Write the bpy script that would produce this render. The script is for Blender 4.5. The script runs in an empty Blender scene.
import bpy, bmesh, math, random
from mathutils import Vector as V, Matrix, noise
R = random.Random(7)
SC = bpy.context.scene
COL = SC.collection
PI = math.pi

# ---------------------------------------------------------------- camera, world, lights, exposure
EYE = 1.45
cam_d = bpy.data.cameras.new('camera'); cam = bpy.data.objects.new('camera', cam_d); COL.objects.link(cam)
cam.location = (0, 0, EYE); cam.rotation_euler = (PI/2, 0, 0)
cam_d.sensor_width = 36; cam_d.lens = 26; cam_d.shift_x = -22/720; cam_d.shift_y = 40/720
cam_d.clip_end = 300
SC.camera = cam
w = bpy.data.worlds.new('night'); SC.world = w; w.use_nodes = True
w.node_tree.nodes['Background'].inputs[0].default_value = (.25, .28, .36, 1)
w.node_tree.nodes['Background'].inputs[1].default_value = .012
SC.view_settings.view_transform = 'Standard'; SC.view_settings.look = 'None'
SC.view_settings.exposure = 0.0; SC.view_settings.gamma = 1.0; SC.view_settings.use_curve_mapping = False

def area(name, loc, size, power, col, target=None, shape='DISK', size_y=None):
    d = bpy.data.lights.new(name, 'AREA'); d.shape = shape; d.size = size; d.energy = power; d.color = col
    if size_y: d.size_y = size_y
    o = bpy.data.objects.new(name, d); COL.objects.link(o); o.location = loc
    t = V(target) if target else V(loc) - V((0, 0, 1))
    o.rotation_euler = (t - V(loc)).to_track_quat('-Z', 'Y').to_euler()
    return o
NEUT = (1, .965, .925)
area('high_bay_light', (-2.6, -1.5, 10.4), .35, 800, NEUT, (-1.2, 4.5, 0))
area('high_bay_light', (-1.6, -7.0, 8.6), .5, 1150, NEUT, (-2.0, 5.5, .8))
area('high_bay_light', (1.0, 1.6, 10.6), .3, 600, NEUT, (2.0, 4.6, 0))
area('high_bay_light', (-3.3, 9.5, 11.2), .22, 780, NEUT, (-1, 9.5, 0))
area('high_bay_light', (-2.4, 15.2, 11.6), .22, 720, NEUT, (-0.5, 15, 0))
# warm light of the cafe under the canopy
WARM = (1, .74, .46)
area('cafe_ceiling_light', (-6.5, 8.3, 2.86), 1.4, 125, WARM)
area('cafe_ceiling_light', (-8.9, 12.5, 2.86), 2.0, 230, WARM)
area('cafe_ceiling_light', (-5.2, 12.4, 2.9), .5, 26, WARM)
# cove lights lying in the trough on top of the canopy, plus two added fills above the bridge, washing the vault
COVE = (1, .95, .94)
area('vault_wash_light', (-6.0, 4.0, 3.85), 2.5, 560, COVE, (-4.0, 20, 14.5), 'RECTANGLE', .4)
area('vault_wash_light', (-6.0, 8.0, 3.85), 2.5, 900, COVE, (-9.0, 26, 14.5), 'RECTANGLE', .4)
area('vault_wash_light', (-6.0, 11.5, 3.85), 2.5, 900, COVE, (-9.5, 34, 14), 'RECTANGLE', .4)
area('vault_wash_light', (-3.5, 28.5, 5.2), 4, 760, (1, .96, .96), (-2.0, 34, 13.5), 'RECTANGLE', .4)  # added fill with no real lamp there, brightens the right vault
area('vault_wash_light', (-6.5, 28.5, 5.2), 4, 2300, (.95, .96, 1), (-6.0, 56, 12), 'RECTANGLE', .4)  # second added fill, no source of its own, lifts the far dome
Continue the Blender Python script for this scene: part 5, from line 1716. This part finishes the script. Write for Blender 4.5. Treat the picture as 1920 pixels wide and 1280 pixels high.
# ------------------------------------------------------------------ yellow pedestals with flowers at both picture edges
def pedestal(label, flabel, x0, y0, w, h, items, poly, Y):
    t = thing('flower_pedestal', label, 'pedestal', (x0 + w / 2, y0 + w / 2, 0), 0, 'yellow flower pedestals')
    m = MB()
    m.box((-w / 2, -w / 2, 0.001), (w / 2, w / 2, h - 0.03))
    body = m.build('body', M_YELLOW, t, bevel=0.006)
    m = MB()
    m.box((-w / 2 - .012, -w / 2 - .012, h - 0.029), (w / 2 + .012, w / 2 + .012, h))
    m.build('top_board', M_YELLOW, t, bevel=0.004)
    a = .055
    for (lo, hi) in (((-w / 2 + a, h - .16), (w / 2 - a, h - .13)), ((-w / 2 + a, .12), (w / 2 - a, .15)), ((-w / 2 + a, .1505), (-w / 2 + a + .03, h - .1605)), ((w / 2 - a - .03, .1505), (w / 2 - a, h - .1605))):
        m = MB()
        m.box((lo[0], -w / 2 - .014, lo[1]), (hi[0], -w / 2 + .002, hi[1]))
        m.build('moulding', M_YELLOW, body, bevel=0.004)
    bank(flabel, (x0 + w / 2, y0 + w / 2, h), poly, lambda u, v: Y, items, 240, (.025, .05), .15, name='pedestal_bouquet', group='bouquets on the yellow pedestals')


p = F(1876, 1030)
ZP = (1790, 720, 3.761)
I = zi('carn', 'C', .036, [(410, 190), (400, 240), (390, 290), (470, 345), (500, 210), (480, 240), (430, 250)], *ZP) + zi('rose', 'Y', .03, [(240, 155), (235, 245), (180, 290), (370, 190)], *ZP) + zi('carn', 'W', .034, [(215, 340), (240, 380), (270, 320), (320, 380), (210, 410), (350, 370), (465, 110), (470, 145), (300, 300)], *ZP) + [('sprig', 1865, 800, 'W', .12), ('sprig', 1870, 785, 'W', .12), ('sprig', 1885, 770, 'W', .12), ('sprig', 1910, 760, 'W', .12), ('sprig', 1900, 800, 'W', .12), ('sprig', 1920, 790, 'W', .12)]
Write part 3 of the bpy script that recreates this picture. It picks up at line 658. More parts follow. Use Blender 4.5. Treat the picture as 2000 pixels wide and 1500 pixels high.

:: Problem to solve ::
Reproduce each record shown above without altering a single word.

:: Task solution ::
Write the bpy script that would produce this render. The script is for Blender 4.5. The script runs in an empty Blender scene.
import bpy, bmesh, math, random
from mathutils import Vector as V, Matrix, noise
R = random.Random(7)
SC = bpy.context.scene
COL = SC.collection
PI = math.pi

# ---------------------------------------------------------------- camera, world, lights, exposure
EYE = 1.45
cam_d = bpy.data.cameras.new('camera'); cam = bpy.data.objects.new('camera', cam_d); COL.objects.link(cam)
cam.location = (0, 0, EYE); cam.rotation_euler = (PI/2, 0, 0)
cam_d.sensor_width = 36; cam_d.lens = 26; cam_d.shift_x = -22/720; cam_d.shift_y = 40/720
cam_d.clip_end = 300
SC.camera = cam
w = bpy.data.worlds.new('night'); SC.world = w; w.use_nodes = True
w.node_tree.nodes['Background'].inputs[0].default_value = (.25, .28, .36, 1)
w.node_tree.nodes['Background'].inputs[1].default_value = .012
SC.view_settings.view_transform = 'Standard'; SC.view_settings.look = 'None'
SC.view_settings.exposure = 0.0; SC.view_settings.gamma = 1.0; SC.view_settings.use_curve_mapping = False

def area(name, loc, size, power, col, target=None, shape='DISK', size_y=None):
    d = bpy.data.lights.new(name, 'AREA'); d.shape = shape; d.size = size; d.energy = power; d.color = col
    if size_y: d.size_y = size_y
    o = bpy.data.objects.new(name, d); COL.objects.link(o); o.location = loc
    t = V(target) if target else V(loc) - V((0, 0, 1))
    o.rotation_euler = (t - V(loc)).to_track_quat('-Z', 'Y').to_euler()
    return o
NEUT = (1, .965, .925)
area('high_bay_light', (-2.6, -1.5, 10.4), .35, 800, NEUT, (-1.2, 4.5, 0))
area('high_bay_light', (-1.6, -7.0, 8.6), .5, 1150, NEUT, (-2.0, 5.5, .8))
area('high_bay_light', (1.0, 1.6, 10.6), .3, 600, NEUT, (2.0, 4.6, 0))
area('high_bay_light', (-3.3, 9.5, 11.2), .22, 780, NEUT, (-1, 9.5, 0))
area('high_bay_light', (-2.4, 15.2, 11.6), .22, 720, NEUT, (-0.5, 15, 0))
# warm light of the cafe under the canopy
WARM = (1, .74, .46)
area('cafe_ceiling_light', (-6.5, 8.3, 2.86), 1.4, 125, WARM)
area('cafe_ceiling_light', (-8.9, 12.5, 2.86), 2.0, 230, WARM)
area('cafe_ceiling_light', (-5.2, 12.4, 2.9), .5, 26, WARM)
# cove lights lying in the trough on top of the canopy, plus two added fills above the bridge, washing the vault
COVE = (1, .95, .94)
area('vault_wash_light', (-6.0, 4.0, 3.85), 2.5, 560, COVE, (-4.0, 20, 14.5), 'RECTANGLE', .4)
area('vault_wash_light', (-6.0, 8.0, 3.85), 2.5, 900, COVE, (-9.0, 26, 14.5), 'RECTANGLE', .4)
area('vault_wash_light', (-6.0, 11.5, 3.85), 2.5, 900, COVE, (-9.5, 34, 14), 'RECTANGLE', .4)
area('vault_wash_light', (-3.5, 28.5, 5.2), 4, 760, (1, .96, .96), (-2.0, 34, 13.5), 'RECTANGLE', .4)  # added fill with no real lamp there, brightens the right vault
area('vault_wash_light', (-6.5, 28.5, 5.2), 4, 2300, (.95, .96, 1), (-6.0, 56, 12), 'RECTANGLE', .4)  # second added fill, no source of its own, lifts the far dome
Continue the Blender Python script for this scene: part 5, from line 1716. This part finishes the script. Write for Blender 4.5. Treat the picture as 1920 pixels wide and 1280 pixels high.
# ------------------------------------------------------------------ yellow pedestals with flowers at both picture edges
def pedestal(label, flabel, x0, y0, w, h, items, poly, Y):
    t = thing('flower_pedestal', label, 'pedestal', (x0 + w / 2, y0 + w / 2, 0), 0, 'yellow flower pedestals')
    m = MB()
    m.box((-w / 2, -w / 2, 0.001), (w / 2, w / 2, h - 0.03))
    body = m.build('body', M_YELLOW, t, bevel=0.006)
    m = MB()
    m.box((-w / 2 - .012, -w / 2 - .012, h - 0.029), (w / 2 + .012, w / 2 + .012, h))
    m.build('top_board', M_YELLOW, t, bevel=0.004)
    a = .055
    for (lo, hi) in (((-w / 2 + a, h - .16), (w / 2 - a, h - .13)), ((-w / 2 + a, .12), (w / 2 - a, .15)), ((-w / 2 + a, .1505), (-w / 2 + a + .03, h - .1605)), ((w / 2 - a - .03, .1505), (w / 2 - a, h - .1605))):
        m = MB()
        m.box((lo[0], -w / 2 - .014, lo[1]), (hi[0], -w / 2 + .002, hi[1]))
        m.build('moulding', M_YELLOW, body, bevel=0.004)
    bank(flabel, (x0 + w / 2, y0 + w / 2, h), poly, lambda u, v: Y, items, 240, (.025, .05), .15, name='pedestal_bouquet', group='bouquets on the yellow pedestals')


p = F(1876, 1030)
ZP = (1790, 720, 3.761)
I = zi('carn', 'C', .036, [(410, 190), (400, 240), (390, 290), (470, 345), (500, 210), (480, 240), (430, 250)], *ZP) + zi('rose', 'Y', .03, [(240, 155), (235, 245), (180, 290), (370, 190)], *ZP) + zi('carn', 'W', .034, [(215, 340), (240, 380), (270, 320), (320, 380), (210, 410), (350, 370), (465, 110), (470, 145), (300, 300)], *ZP) + [('sprig', 1865, 800, 'W', .12), ('sprig', 1870, 785, 'W', .12), ('sprig', 1885, 770, 'W', .12), ('sprig', 1910, 760, 'W', .12), ('sprig', 1900, 800, 'W', .12), ('sprig', 1920, 790, 'W', .12)]
Write part 3 of the bpy script that recreates this picture. It picks up at line 658. More parts follow. Use Blender 4.5. Treat the picture as 2000 pixels wide and 1500 pixels high.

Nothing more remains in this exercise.